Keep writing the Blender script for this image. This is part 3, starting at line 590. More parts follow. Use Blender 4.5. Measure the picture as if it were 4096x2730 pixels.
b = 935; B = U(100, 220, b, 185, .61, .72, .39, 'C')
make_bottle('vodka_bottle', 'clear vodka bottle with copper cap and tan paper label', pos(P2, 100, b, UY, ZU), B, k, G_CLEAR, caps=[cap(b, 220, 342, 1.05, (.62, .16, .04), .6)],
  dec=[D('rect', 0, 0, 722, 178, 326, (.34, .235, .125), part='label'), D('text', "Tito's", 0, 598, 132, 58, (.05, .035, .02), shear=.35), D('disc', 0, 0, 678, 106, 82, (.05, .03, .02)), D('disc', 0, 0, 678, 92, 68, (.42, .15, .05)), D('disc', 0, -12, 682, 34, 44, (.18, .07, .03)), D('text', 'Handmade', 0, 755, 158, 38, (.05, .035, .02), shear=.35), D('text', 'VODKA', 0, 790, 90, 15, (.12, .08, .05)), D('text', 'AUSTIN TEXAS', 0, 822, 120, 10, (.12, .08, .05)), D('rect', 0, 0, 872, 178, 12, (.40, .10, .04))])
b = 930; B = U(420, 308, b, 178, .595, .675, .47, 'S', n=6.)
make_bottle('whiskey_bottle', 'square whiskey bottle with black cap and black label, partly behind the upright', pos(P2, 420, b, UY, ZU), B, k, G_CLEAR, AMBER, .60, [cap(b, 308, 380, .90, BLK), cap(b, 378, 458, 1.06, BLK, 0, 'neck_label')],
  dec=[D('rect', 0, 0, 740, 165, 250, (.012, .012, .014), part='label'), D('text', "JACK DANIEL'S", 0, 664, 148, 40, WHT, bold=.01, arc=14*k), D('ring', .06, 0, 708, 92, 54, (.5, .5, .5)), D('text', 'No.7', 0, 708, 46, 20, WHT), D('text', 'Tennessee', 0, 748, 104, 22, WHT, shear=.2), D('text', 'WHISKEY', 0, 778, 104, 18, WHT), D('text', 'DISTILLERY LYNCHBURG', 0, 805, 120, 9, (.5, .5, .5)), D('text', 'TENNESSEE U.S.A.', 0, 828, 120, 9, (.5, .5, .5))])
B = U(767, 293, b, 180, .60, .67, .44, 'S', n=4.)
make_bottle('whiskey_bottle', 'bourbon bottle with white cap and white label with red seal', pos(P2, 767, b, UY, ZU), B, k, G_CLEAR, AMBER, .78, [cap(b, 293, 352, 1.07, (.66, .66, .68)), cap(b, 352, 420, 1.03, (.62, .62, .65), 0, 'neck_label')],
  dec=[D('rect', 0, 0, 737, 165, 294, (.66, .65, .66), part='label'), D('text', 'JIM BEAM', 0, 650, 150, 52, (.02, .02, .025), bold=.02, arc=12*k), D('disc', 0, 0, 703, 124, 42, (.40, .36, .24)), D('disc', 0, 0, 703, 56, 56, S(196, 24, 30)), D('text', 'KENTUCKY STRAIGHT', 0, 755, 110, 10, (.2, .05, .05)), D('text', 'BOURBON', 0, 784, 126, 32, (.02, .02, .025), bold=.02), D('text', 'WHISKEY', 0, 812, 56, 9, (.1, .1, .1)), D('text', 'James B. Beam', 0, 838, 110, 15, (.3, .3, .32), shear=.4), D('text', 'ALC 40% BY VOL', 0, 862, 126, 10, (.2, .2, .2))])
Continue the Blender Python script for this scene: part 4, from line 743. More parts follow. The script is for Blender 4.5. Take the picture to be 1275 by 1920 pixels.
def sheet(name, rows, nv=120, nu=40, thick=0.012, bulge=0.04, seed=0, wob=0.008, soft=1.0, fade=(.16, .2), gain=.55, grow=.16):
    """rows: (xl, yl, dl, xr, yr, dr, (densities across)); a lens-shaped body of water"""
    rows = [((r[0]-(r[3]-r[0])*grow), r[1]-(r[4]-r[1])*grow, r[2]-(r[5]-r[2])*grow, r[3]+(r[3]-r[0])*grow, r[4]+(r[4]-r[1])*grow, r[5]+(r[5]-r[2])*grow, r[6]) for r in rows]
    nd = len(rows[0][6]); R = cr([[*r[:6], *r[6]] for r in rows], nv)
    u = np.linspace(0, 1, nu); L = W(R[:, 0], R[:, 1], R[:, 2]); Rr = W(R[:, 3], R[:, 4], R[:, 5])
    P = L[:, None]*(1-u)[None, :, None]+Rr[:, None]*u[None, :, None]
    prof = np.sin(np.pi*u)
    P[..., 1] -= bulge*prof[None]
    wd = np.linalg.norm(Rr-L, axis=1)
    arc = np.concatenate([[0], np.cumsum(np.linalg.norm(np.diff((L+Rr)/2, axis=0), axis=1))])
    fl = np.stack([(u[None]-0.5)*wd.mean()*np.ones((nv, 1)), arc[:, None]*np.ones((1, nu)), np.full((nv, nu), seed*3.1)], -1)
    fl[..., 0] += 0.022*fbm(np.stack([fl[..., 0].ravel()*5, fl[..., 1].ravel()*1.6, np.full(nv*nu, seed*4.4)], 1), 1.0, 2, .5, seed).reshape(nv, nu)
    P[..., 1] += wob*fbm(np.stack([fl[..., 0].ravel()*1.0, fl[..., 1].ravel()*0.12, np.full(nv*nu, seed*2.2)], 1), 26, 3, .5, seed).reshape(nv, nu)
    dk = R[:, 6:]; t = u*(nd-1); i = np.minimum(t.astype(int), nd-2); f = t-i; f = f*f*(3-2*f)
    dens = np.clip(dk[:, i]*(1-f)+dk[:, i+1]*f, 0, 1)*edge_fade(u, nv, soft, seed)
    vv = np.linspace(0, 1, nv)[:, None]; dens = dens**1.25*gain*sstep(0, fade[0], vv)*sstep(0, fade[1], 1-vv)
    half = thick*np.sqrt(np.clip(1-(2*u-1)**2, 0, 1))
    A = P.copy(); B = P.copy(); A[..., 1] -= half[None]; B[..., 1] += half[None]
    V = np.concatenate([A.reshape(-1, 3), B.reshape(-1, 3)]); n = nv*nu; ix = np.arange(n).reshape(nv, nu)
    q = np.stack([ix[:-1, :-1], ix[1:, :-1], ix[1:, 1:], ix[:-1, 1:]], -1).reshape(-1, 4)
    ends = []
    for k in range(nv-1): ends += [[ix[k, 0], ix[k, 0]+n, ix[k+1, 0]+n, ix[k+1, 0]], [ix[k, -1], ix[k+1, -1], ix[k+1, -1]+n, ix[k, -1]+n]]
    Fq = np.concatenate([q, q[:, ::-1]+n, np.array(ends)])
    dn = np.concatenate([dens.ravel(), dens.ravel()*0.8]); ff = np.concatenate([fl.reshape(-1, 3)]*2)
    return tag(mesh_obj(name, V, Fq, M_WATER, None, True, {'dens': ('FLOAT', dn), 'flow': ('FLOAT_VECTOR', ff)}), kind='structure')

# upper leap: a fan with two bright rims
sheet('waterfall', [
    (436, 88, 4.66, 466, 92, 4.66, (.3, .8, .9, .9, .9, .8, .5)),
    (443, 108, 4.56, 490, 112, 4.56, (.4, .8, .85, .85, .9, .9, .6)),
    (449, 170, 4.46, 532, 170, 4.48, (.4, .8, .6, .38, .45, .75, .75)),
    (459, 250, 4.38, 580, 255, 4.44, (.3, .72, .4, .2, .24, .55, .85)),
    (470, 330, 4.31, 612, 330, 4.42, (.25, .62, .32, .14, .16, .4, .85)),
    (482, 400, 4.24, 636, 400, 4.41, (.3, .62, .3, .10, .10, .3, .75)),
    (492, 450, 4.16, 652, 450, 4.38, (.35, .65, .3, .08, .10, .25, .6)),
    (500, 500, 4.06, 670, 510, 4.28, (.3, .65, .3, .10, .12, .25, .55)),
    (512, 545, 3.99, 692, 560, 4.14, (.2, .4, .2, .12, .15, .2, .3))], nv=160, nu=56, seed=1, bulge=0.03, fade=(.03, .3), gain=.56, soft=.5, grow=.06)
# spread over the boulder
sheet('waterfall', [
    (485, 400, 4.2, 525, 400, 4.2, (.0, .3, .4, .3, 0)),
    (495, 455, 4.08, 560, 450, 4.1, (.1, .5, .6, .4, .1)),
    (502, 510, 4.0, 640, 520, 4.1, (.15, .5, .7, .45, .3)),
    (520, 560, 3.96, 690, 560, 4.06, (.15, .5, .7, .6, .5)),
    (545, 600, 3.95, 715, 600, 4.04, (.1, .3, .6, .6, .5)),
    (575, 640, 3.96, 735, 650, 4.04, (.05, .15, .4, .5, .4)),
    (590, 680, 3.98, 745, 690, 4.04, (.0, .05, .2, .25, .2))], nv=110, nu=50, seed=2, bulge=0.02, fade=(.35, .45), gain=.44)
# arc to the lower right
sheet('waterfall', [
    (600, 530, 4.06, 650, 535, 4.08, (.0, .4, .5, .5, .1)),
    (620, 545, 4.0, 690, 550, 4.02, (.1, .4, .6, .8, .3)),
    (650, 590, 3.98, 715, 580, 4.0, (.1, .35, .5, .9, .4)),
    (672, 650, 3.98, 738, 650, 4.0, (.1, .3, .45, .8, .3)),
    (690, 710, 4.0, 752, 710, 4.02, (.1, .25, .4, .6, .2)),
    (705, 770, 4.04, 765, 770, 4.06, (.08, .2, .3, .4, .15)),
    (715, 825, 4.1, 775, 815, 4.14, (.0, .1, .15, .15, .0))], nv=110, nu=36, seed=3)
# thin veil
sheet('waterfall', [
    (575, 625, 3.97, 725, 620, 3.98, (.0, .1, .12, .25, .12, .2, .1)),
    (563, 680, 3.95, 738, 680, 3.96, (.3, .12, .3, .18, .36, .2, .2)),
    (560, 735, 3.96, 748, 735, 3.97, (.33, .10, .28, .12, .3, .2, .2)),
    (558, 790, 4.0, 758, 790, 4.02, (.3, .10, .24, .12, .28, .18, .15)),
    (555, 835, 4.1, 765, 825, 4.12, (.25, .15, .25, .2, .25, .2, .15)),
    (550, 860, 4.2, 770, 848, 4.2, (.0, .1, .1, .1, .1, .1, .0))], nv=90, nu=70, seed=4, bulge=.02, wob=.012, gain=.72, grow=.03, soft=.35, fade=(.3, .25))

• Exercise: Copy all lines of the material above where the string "More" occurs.

• Exercise output:
Keep writing the Blender script for this image. This is part 3, starting at line 590. More parts follow. Use Blender 4.5. Measure the picture as if it were 4096x2730 pixels.
Continue the Blender Python script for this scene: part 4, from line 743. More parts follow. The script is for Blender 4.5. Take the picture to be 1275 by 1920 pixels.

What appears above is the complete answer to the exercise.